Given instruction:
Can you write out the whole listing exactly?
-- Start of Recorded data --
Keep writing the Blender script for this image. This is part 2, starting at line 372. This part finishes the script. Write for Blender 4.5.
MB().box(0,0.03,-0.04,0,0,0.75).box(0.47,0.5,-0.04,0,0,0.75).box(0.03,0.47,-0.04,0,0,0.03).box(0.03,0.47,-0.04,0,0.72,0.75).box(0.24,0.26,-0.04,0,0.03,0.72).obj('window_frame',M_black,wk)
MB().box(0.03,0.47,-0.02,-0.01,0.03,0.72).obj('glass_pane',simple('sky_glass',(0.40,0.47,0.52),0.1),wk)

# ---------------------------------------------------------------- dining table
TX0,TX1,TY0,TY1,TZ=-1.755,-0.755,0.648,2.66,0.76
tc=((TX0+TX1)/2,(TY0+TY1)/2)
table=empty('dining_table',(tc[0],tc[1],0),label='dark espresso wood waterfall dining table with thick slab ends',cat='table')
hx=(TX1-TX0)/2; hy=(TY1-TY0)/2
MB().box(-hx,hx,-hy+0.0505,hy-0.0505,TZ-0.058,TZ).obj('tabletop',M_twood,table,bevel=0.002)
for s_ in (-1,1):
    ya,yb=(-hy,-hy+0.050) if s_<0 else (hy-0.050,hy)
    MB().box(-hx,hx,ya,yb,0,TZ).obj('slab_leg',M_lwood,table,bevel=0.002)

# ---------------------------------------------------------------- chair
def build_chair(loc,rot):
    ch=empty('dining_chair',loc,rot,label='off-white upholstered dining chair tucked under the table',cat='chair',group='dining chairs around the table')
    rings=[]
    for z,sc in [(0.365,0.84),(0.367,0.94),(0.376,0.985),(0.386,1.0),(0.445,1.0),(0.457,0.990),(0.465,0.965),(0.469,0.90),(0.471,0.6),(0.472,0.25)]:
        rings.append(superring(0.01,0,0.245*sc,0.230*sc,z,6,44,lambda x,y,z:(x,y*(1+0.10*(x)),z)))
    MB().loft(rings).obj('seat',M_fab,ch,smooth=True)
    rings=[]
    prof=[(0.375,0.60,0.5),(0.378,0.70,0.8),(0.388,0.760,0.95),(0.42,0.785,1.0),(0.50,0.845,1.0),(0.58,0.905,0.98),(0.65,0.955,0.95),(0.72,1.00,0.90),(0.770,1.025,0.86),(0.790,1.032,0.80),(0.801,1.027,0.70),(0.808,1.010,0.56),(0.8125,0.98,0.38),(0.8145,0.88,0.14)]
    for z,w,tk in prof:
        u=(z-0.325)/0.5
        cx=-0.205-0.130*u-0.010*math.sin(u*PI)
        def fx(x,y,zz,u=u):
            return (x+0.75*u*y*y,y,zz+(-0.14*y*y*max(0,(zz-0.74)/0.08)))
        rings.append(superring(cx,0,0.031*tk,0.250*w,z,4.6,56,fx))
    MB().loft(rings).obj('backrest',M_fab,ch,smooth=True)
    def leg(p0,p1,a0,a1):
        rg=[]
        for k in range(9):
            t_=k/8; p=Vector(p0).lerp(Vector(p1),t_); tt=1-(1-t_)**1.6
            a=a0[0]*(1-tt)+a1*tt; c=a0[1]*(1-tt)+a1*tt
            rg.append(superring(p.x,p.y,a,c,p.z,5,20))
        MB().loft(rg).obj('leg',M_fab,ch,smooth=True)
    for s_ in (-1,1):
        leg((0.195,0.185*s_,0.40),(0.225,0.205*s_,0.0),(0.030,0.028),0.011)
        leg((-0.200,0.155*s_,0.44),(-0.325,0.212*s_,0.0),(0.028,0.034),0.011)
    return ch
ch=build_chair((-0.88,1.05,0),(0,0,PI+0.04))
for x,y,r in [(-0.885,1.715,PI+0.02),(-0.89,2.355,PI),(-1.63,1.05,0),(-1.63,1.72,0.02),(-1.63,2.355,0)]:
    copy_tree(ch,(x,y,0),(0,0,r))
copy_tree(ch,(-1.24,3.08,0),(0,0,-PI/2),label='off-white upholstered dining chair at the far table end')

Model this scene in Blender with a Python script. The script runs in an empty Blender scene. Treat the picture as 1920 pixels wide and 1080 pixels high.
-- End of Recorded data --
Result of this task:
Keep writing the Blender script for this image. This is part 2, starting at line 372. This part finishes the script. Write for Blender 4.5.
MB().box(0,0.03,-0.04,0,0,0.75).box(0.47,0.5,-0.04,0,0,0.75).box(0.03,0.47,-0.04,0,0,0.03).box(0.03,0.47,-0.04,0,0.72,0.75).box(0.24,0.26,-0.04,0,0.03,0.72).obj('window_frame',M_black,wk)
MB().box(0.03,0.47,-0.02,-0.01,0.03,0.72).obj('glass_pane',simple('sky_glass',(0.40,0.47,0.52),0.1),wk)

# ---------------------------------------------------------------- dining table
TX0,TX1,TY0,TY1,TZ=-1.755,-0.755,0.648,2.66,0.76
tc=((TX0+TX1)/2,(TY0+TY1)/2)
table=empty('dining_table',(tc[0],tc[1],0),label='dark espresso wood waterfall dining table with thick slab ends',cat='table')
hx=(TX1-TX0)/2; hy=(TY1-TY0)/2
MB().box(-hx,hx,-hy+0.0505,hy-0.0505,TZ-0.058,TZ).obj('tabletop',M_twood,table,bevel=0.002)
for s_ in (-1,1):
    ya,yb=(-hy,-hy+0.050) if s_<0 else (hy-0.050,hy)
    MB().box(-hx,hx,ya,yb,0,TZ).obj('slab_leg',M_lwood,table,bevel=0.002)

# ---------------------------------------------------------------- chair
def build_chair(loc,rot):
    ch=empty('dining_chair',loc,rot,label='off-white upholstered dining chair tucked under the table',cat='chair',group='dining chairs around the table')
    rings=[]
    for z,sc in [(0.365,0.84),(0.367,0.94),(0.376,0.985),(0.386,1.0),(0.445,1.0),(0.457,0.990),(0.465,0.965),(0.469,0.90),(0.471,0.6),(0.472,0.25)]:
        rings.append(superring(0.01,0,0.245*sc,0.230*sc,z,6,44,lambda x,y,z:(x,y*(1+0.10*(x)),z)))
    MB().loft(rings).obj('seat',M_fab,ch,smooth=True)
    rings=[]
    prof=[(0.375,0.60,0.5),(0.378,0.70,0.8),(0.388,0.760,0.95),(0.42,0.785,1.0),(0.50,0.845,1.0),(0.58,0.905,0.98),(0.65,0.955,0.95),(0.72,1.00,0.90),(0.770,1.025,0.86),(0.790,1.032,0.80),(0.801,1.027,0.70),(0.808,1.010,0.56),(0.8125,0.98,0.38),(0.8145,0.88,0.14)]
    for z,w,tk in prof:
        u=(z-0.325)/0.5
        cx=-0.205-0.130*u-0.010*math.sin(u*PI)
        def fx(x,y,zz,u=u):
            return (x+0.75*u*y*y,y,zz+(-0.14*y*y*max(0,(zz-0.74)/0.08)))
        rings.append(superring(cx,0,0.031*tk,0.250*w,z,4.6,56,fx))
    MB().loft(rings).obj('backrest',M_fab,ch,smooth=True)
    def leg(p0,p1,a0,a1):
        rg=[]
        for k in range(9):
            t_=k/8; p=Vector(p0).lerp(Vector(p1),t_); tt=1-(1-t_)**1.6
            a=a0[0]*(1-tt)+a1*tt; c=a0[1]*(1-tt)+a1*tt
            rg.append(superring(p.x,p.y,a,c,p.z,5,20))
        MB().loft(rg).obj('leg',M_fab,ch,smooth=True)
    for s_ in (-1,1):
        leg((0.195,0.185*s_,0.40),(0.225,0.205*s_,0.0),(0.030,0.028),0.011)
        leg((-0.200,0.155*s_,0.44),(-0.325,0.212*s_,0.0),(0.028,0.034),0.011)
    return ch
ch=build_chair((-0.88,1.05,0),(0,0,PI+0.04))
for x,y,r in [(-0.885,1.715,PI+0.02),(-0.89,2.355,PI),(-1.63,1.05,0),(-1.63,1.72,0.02),(-1.63,2.355,0)]:
    copy_tree(ch,(x,y,0),(0,0,r))
copy_tree(ch,(-1.24,3.08,0),(0,0,-PI/2),label='off-white upholstered dining chair at the far table end')

Model this scene in Blender with a Python script. The script runs in an empty Blender scene. Treat the picture as 1920 pixels wide and 1080 pixels high.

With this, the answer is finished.